Ahmed filed the lawsuit in April 2010, stating that Magan oversaw his detention and torture in Somalia in 1988. Ahmed said that three months of torture he endured make it painful for him to sit and injured his bladder to the point that he is incontinent.
Ahmed said the torture occurred when Magan served as investigations chief of the National Security Service of Somalia, a force dubbed the Black SS or the Gestapo of Somalia because of its harsh techniques used to gain confessions from detainees.
One of Ahmed’s lawyers, Christina Hioureas, on Tuesday said the judge’s ruling sends a message that the United States will not be a “safe harbour for those who commit human rights abuses.” She said that properties owned by Magan could be seized to cover the $15 million.
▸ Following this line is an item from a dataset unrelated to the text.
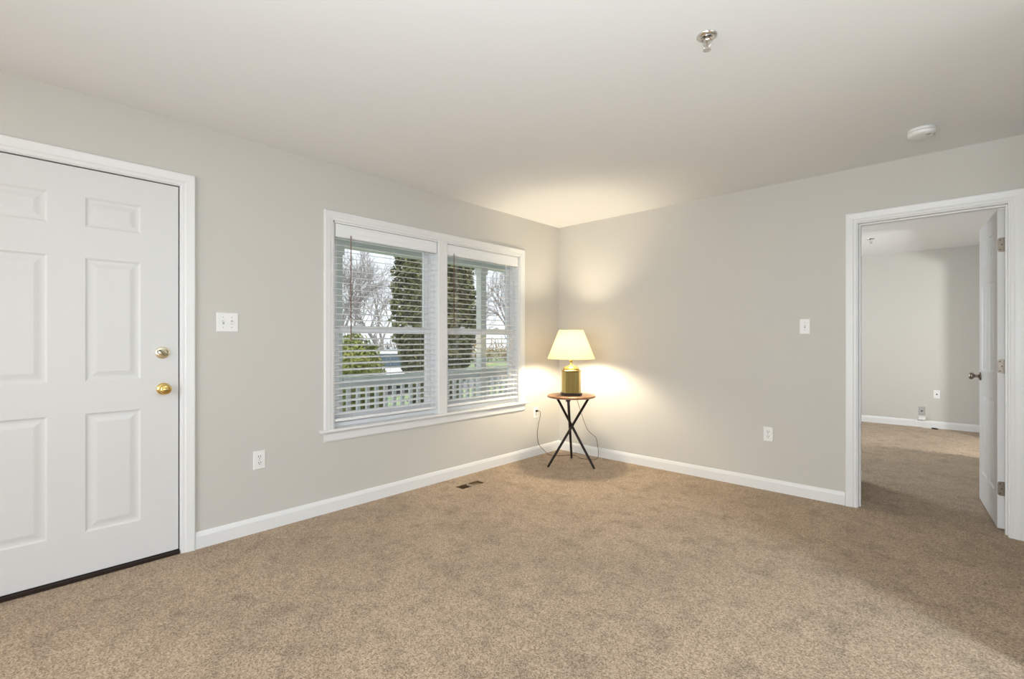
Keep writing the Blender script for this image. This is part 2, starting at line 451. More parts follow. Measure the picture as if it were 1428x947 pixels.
# front door: face on x = -0.003, local x runs along +y from the hinge side
DZ = 0.027
fd = six_panel(0.917, 2.038, 0.042, [(0.168, 0.389), (0.525, 0.748)], [(0.208, 0.806), (0.969, 1.592), (1.747, 1.898)]).build('door_1', M['door'])
weld(fd)
fd.location = (-0.003, -4.429, DZ); fd.rotation_euler = (0, 0, R(90))
# local x -> +y ; local y -> -x : flip so the depth runs outward (-x)
fd.scale = (1, 1, 1)
for v in fd.data.vertices: v.co.y = -v.co.y
fd.data.flip_normals()
struct(fd, 'white six panel front door with brass knob, closed', 'door')


def on_front(y, z): return (y + 4.429, 0.0, z - DZ)      # wall-face y,z to the door's local frame


def out_front(mb_pts): return mb_pts


k = on_front(-3.580, 0.934)
knob = MB().lathe([(0.0, -0.001), (0.033, -0.001), (0.033, 0.004), (0.029, 0.008), (0.020, 0.011), (0.0125, 0.014), (0.0115, 0.026), (0.014, 0.031), (0.0225, 0.037), (0.0275, 0.046),
                   (0.0275, 0.054), (0.024, 0.060), (0.0150, 0.0635), (0.0100, 0.0635), (0.0100, 0.0655), (0.0, 0.0655)], 40, AX(k, (0, -1, 0))).build('door_knob', M['brass'], fd)
MB().box((k[0] - 0.0055, -0.0665, k[2] - 0.0014), (k[0] + 0.0055, -0.0655, k[2] + 0.0014)).build('lock_button', M['nickel'], knob)
k = on_front(-3.586, 1.134)
db = MB().lathe([(0.0, -0.001), (0.034, -0.001), (0.034, 0.004), (0.031, 0.009), (0.024, 0.011), (0.013, 0.012), (0.012, 0.015), (0.0, 0.015)], 40, AX(k, (0, -1, 0))).build('deadbolt', M['brass_pale'], fd)
tt = MB(); c, s = math.cos(R(-40)), math.sin(R(-40))
tt.prism([(x * c - y * s, x * s + y * c) for x, y in ((-0.023, -0.0045), (-0.012, -0.0065), (0.012, -0.0065), (0.023, -0.0045), (0.023, 0.0045), (0.012, 0.0065), (-0.012, 0.0065), (-0.023, 0.0045))], 0.0145, 0.027,
         AX(k, (0, -1, 0)), top=0.85)
tt.build('thumb_turn', M['bronze'], db, bevel=0.001)
MB().box((0.9170, 0.008, 0.890), (0.9205, 0.030, 0.945)).build('latch_plate', M['nickel'], fd)
# dark strip painted in as the shade of the door gap
mb = MB()
for a, b in (((-0.060, -3.5115, 0.024), (-0.020, -3.5065, 2.072)), ((-0.060, -4.4315, 0.024), (-0.020, -4.4295, 2.072)), ((-0.060, -4.429, 2.0655), (-0.020, -3.512, 2.0715))): mb.box(a, b)
struct(mb.build('trim_5', M['gap']), 'dark strip painted as shade in the gap around the front door slab', 'gap_shade_strip')

# inner door, open into the far room
hx, hy = 3.394, 0.118
ang = math.atan2(0.845 - 0.118, 3.333 - 3.394)
idr = six_panel(0.735, 2.018, 0.035, [(0.115, 0.318), (0.418, 0.620)], [(0.215, 0.800), (0.965, 1.585), (1.705, 1.895)]).build('door_2', M['door'])
weld(idr); idr.location = (hx, hy, 0.012); idr.rotation_euler = (0, 0, ang)
struct(idr, 'white six panel inner door standing open into the far room', 'door')
kk = (0.675, 0.0, 0.922)
kn = [(0.0, -0.001), (0.031, -0.001), (0.031, 0.004), (0.027, 0.008), (0.016, 0.011), (0.011, 0.014), (0.010, 0.028), (0.014, 0.034), (0.022, 0.040), (0.0255, 0.048), (0.0255, 0.055), (0.021, 0.061), (0.010, 0.064), (0.0, 0.0645)]
MB().lathe(kn, 32, AX(kk, (0, 1, 0))).build('door_knob', M['nickel'], idr)
MB().lathe(kn, 32, AX((0.675, -0.035, 0.922), (0, -1, 0))).build('door_knob', M['nickel'], idr)
for hz in (1.806, 1.037, 0.264):
    zz = hz - 0.012; r_ = 0.012; pts = []
    for cx_, cz_, a0 in ((-0.0335 + r_, zz - 0.045 + r_, 180), (0.0 + 0.002, zz - 0.045, 0), (0.002, zz + 0.045, 0), (-0.0335 + r_, zz + 0.045 - r_, 90)):
        if cx_ > 0: pts.append((cx_, cz_)); continue
        for q in range(5):
            t = R(a0 + q * 22.5); pts.append((cx_ + r_ * math.cos(t), cz_ + r_ * math.sin(t)))
    # plate on the hinge edge (local x = 0, facing -x local); it spans local y
    h = MB(); n = len(pts)
    h.add([(0.0005, -p[0] - 0.0345, p[1]) for p in pts] + [(-0.0022, -p[0] - 0.0345, p[1]) for p in pts],
          [tuple(range(n)), tuple(range(n, 2 * n))[::-1]] + [(i, (i + 1) % n, n + (i + 1) % n, n + i) for i in range(n)])
    h.tube([(-0.006, -0.0395, zz - 0.046), (-0.006, -0.0395, zz + 0.046)], 0.0062, 12)
    ho = h.build('hinge', M['nickel'], idr)
    for sz, sy in ((0.030, -0.012), (0.0, -0.020), (-0.030, -0.012)):
        MB().lathe([(0.0, 0.0), (0.0038, 0.0), (0.0030, 0.0014), (0.0, 0.0016)], 10, AX((-0.0022, sy, zz + sz), (-1, 0, 0))).build('screw', M['slot'], ho)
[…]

Ahmed was a professor at the Somalia International University and a lawyer defending political dissidents when he was imprisoned and tortured. Ahmed in 2010 found out Magan was living in the United States through a Google search.
Magan lived for years in Ohio. He initially fought the lawsuit, brought by the San Francisco-based Center for Justice and Accountability, but stopped participating last year and now lives in Kenya. Court documents list Magan as representing himself. An email requesting comment sent Tuesday to the address listed for Magan on the court docket was undeliverable.
Magan had argued that the lawsuit was filed in the wrong country and too long after when Ahmed says the abuse happened. He also had said he faced his own ordeal in Somalia and fled after falling out of favour with the government.
In a 2011 court filing, the U.S. Department of State said Magan shouldn’t be allowed to claim immunity. A legal adviser for the department, Harold Hongju Koh, wrote that Magan had been a resident of the U.S. since 2000.
Koh said that, “taking into account the relevant principles of customary international law, and considering the overall impact of this matter on the foreign policy of the United States, the Department of State has determined that Defendant Magan does not enjoy immunity from the jurisdiction of U.S. courts.”
Ahmed is now legal adviser to the president of Somalia and divides his time between London and Somalia’s capital, Mogadishu.